Ainsi, lorsqu’une personne reprend un emploi, qu’elle soit ou non à l’Assurance chômage, son revenu total progresse, quel que soit le montant du salaire repris. Il existe donc bien toujours un gain à retravailler dans le cas où la personne recourt à l’ensemble des prestations auxquelles elle a droit.

… mais ce gain dépend de la situation familiale et du revenu du foyer

Cependant, le cumul des allocations et prestations dépend de la composition et des revenus de l’ensemble du foyer, comme le montrent les 3 cas-types illustrés dans les graphiques 4 à 6 :

  • Dans le cas d’une personne en couple avec deux adultes à l’ARE, percevant chacun 1 000 € d’indemnisation, (Graphique 4), ni le RSA, ni la prime d’activité ne seront versés en cas de reprise d’emploi du fait du montant de l’indemnisation chômage versée au couple.
  • A l’inverse, dans le cas d’une personne seule élevant 3 enfants à charge (Graphique 5), les barèmes du RSA et de la prime d’activité lui permettent de compléter son revenu jusqu’à un salaire repris de 1 300€. Si elle reprend un salaire plus élevé, seule la prime d’activité sera versée.
  • Enfin, si dans un couple, le conjoint du demandeur d’emploi travaille (Graphique 6), seule l’allocation chômage sera versée au demandeur d’emploi, dans la limite de son ancien salaire. Le RSA n’est pas versé au foyer. La prime d’activité est versée mais pour de très faibles montants et pour des salaires repris entre 1 000 € et 1 700 €.

Une quantification de ces différents cas-types nécessitera des travaux d’approfondissement et l’exploitation de nouvelles données (Encadré 1).

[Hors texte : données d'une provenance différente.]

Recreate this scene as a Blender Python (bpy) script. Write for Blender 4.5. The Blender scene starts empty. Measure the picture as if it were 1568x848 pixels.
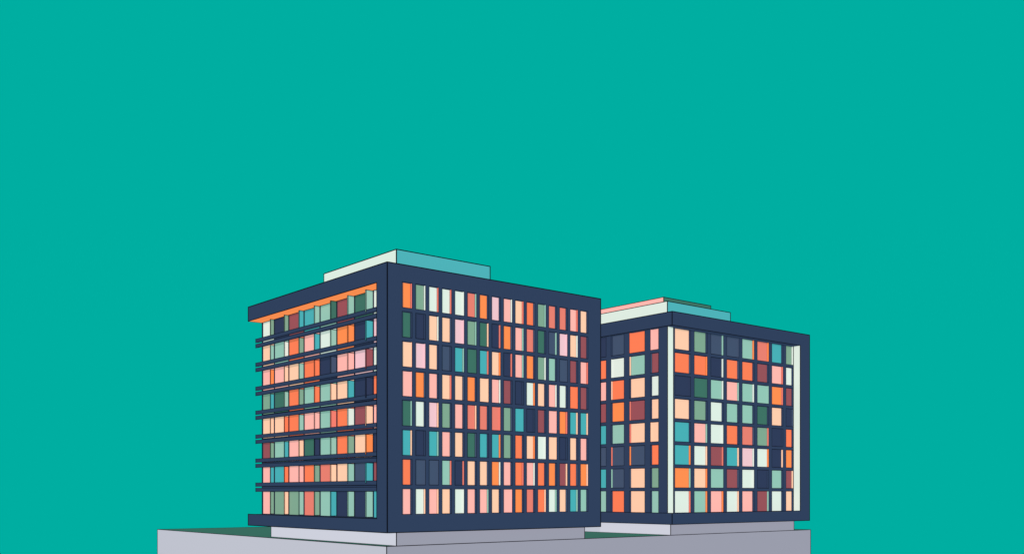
import bpy, math, random
from mathutils import Vector
random.seed(11)
sc=bpy.context.scene
sc.view_settings.view_transform='Standard'
sc.view_settings.look='None'
sc.view_settings.exposure=0
CAMZ=14.0
def lin(c):
    c/=255.0
    return c/12.92 if c<=.04045 else ((c+.055)/1.055)**2.4
TEAL=(0,174,161)
# ---------------- world + sun
w=bpy.data.worlds.new("World"); sc.world=w; w.use_nodes=True
bg=w.node_tree.nodes["Background"]
bg.inputs[0].default_value=tuple(lin(c) for c in TEAL)+(1,)
bg.inputs[1].default_value=1.0
SE=4.0; SC=(1.0,.93,.85)
sd=bpy.data.lights.new("sun","SUN"); sd.energy=SE; sd.color=SC; sd.angle=math.radians(.5)
sun=bpy.data.objects.new("sun",sd); sc.collection.objects.link(sun)
d=Vector((.08,1,-math.tan(math.radians(4)))).normalized()
sun.rotation_euler=d.to_track_quat('-Z','Y').to_euler(); sun.location=(0,-50,80)
ILL=[SE*SC[i]*.71/math.pi+lin(TEAL[i]) for i in range(3)]
# ---------------- materials
def mat(name,rgb,k=.68):
    m=bpy.data.materials.new(name); m.use_nodes=True
    p=m.node_tree.nodes["Principled BSDF"]
    T=[lin(c) for c in rgb]
    p.inputs["Base Color"].default_value=tuple((1-k)*T[i]/ILL[i] for i in range(3))+(1,)
    p.inputs["Roughness"].default_value=1
    p.inputs["Specular IOR Level"].default_value=0
    p.inputs["Emission Color"].default_value=tuple(T)+(1,)
    p.inputs["Emission Strength"].default_value=k  # self-glow on every surface, stands in for light in shaded recesses
    return m
PAL={'O':(255,145,82),'C':(252,130,88),'S':(232,130,114),'P':(255,208,174),'K':(255,186,176),
'L':(240,200,208),'M':(222,241,229),'A':(146,200,183),'G':(127,170,146),'D':(62,115,101),
'T':(72,177,183),'N':(47,61,90),'B':(66,84,110),'R':(150,84,91)}
MATS={k:mat("panel_"+k,v) for k,v in PAL.items()}
MATS['F']=mat("navy_frame",(48,65,93))
MATS['X']=mat("black_line",(14,16,24))
MATS['OS']=mat("orange_soffit_glow",(255,145,82),.93)  # soffit glows almost fully, replacing sunlight that misses the underside
MATS['NS']=mat("navy_soffit_glow",(48,65,93),.8)  # frame navy with more glow, lifts undersides out of shade
MATS['PL']=mat("lavender_lit_side",(206,211,223),.85)  # lighter plinth side painted in; extra glow offsets its tinted shade
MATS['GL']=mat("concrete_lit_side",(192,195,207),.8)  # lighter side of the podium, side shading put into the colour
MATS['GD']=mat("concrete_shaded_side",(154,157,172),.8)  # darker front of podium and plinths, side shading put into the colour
MATS['GT']=mat("green_deck",(62,115,101),.8)
MATS['PT']=mat("teal_wall",(78,181,187))
KEYS=list(MATS)
IDX={k:i for i,k in enumerate(KEYS)}
class B:
    def __init__(s): s.v=[]; s.f=[]; s.m=[]
    def quad(s,pts,m):
        n=len(s.v); s.v+=[tuple(p) for p in pts]; s.f.append(tuple(range(n,n+len(pts)))); s.m.append(IDX[m])
    def box(s,a0,a1,b0,b1,z0,z1,m,left=None,front=None,top=None,bottom=None,skip=''):
        if 'l' not in skip: s.quad([(a0,b0,z0),(a0,b0,z1),(a0,b1,z1),(a0,b1,z0)],left or m)
        if 'r' not in skip: s.quad([(a1,b0,z0),(a1,b1,z0),(a1,b1,z1),(a1,b0,z1)],left or m)
        if 'f' not in skip: s.quad([(a0,b0,z0),(a1,b0,z0),(a1,b0,z1),(a0,b0,z1)],front or m)
        if 'k' not in skip: s.quad([(a0,b1,z0),(a0,b1,z1),(a1,b1,z1),(a1,b1,z0)],front or m)
        if 't' not in skip: s.quad([(a0,b0,z1),(a1,b0,z1),(a1,b1,z1),(a0,b1,z1)],top or m)
        if 'b' not in skip: s.quad([(a0,b0,z0),(a0,b1,z0),(a1,b1,z0),(a1,b0,z0)],bottom or m)
    def line(s,p,q,wd=.11,m='X'):
        p=Vector(p);q=Vector(q); h=wd/2
        lo=[min(p[i],q[i])-h for i in range(3)]; hi=[max(p[i],q[i])+h for i in range(3)]
        s.box(lo[0],hi[0],lo[1],hi[1],lo[2],hi[2],m)
    def edges(s,a0,a1,b0,b1,z0,z1,wd=.11):
        for a in(a0,a1):
            for b in(b0,b1): s.line((a,b,z0),(a,b,z1),wd)
            for z in(z0,z1): s.line((a,b0,z),(a,b1,z),wd)
        for b in(b0,b1):
            for z in(z0,z1): s.line((a0,b,z),(a1,b,z),wd)
    def obj(s,name,parent):
        me=bpy.data.meshes.new(name); me.from_pydata(s.v,[],s.f)
        used=sorted(set(s.m)); mp={u:i for i,u in enumerate(used)}
        for u in used: me.materials.append(MATS[KEYS[u]])
        me.polygons.foreach_set("material_index",[mp[x] for x in s.m]); me.update()
        o=bpy.data.objects.new(name,me); sc.collection.objects.link(o)
        o.parent=parent; return o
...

  • Encadré 1 - La quantification des effets : des travaux à venir

    Combien de personnes voient leur indemnisation chômage augmentée par les prestations sociales ? Il est malheureusement difficile de répondre à cette question faute d’accès aux données adéquates. Selon la dernière enquête de l’Insee sur l’emploi et les revenus fiscaux et sociaux (ERFS 2019), les ménages d’une seule personne représentent environ 17 % des personnes indemnisées par l’Assurance chômage tandis que les couples avec enfants représentent près de la moitié des personnes à l’Assurance chômage (Graphique 7). Ces données ne permettent cependant pas de qualifier le revenu du conjoint et donc d’aller plus loin dans la quantification des situations présentées. Ces travaux devraient néanmoins pouvoir être approfondis avec l’exploitation de la base de données Midas.

L’effet des dernières réformes d’Assurance chômage sur les prestations et minima sociaux

Lorsque la réglementation d’Assurance chômage change le montant de l’allocation, cela modifie forcément, par effets de vases communicants, les montants versés de RSA et de prime d’activité. Comme le montrent les cas-types présentés précédemment, le revenu de l’allocataire peut alors être maintenu dans certains cas (ex : célibataires avec enfants) mais pas dans tous (ex : couple avec conjoint qui travaille).

L’analyse quantitative précise de ces effets nécessite des travaux d’évaluation (afin de pouvoir distinguer les effets propres aux réformes des effets conjoncturels) qui s’inscrivent dans un temps long. Il est cependant possible d’ores et déjà de les qualifier brièvement.

  • La réforme 2021 de la formule de calcul augmente la durée des droits au chômage et réduit le montant versé en ARE pour les personnes aux parcours discontinus :
    • Une allocation journalière plus basse devrait entrainer une hausse du nombre de personnes éligibles et les montants versés au RSA et à la prime d’activité.
    • Une durée des droits plus longue devrait entrainer un retardement des bascules vers l’ASS.
  • En raccourcissant la durée des droits au chômage de 25 % en période de conjoncture favorable, la réforme 2023 (dite d’adaptation à la conjoncture) devrait au contraire conduire à des bascules vers l’ASS plus précoces.